In the framework of the 36th Vilenica International Literary Festival, the Slovenian Comparative Literature Association and the Slovenian Writers’ Association will organise the 19th International Comparative Literature Colloquium,
Literature and War: Problems, Texts, Contexts
Prepared by Alen Širca
The theme of war is as old as literature. Slovenian literature is no exception: war motifs occur in its earliest beginnings, although they were not to grow into a full-fledged literary subject-matter that was woven mainly into prose texts until the 20th century. Slovenian ‘war prose’ leapt to higher aesthetic levels in the early 1940s, and still higher in the subsequent postwar decades. In fact, the war prose wave has lasted to this very day, for it is precisely the last two decades that have seen prominent works of this subgenre. No doubt, war holds an important place in Slovenian literature. Thus it comes as no surprise that some of Slovenia’s greatest literary names, such as Edvard Kocbek, Vitomil Zupan, or Lojze Kovačič, should be associated with the theme of war. The Colloquium seeks to re-examine the established critical assessment of these works, as well as to provide new interpretive frameworks which may highlight the topicality of the texts even today.

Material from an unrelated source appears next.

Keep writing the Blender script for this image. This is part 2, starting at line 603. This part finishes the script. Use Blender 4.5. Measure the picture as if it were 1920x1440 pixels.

Each war has its own specific historical moment, its own casus belli. From this perspective, the Colloquium will focus on World War II, which has cut deepest into the tissue of Slovenian society. But not exclusively on that war, of course: the various historical, social and political contexts (of several wars) must be complemented by other texts, other literatures, especially those most cognate with, and closest to, Slovenian literature, as they may enhance our comprehension of it. And vice versa: Slovenian examples may shed a unique and strong light on other European texts. The range of comparison may be extremely wide, but priority will be given to the texts which emerged in the field of former Yugoslavia or, on a larger scale, of Central and Eastern Europe.
Last but not least, the panoramic survey of the Colloquium seeks to test some of the recent theoretical and methodological models for exploring the complex relationships between literature and war, thus drawing close to ‘war studies’, which have been steadily gaining recognition in contemporary humanities.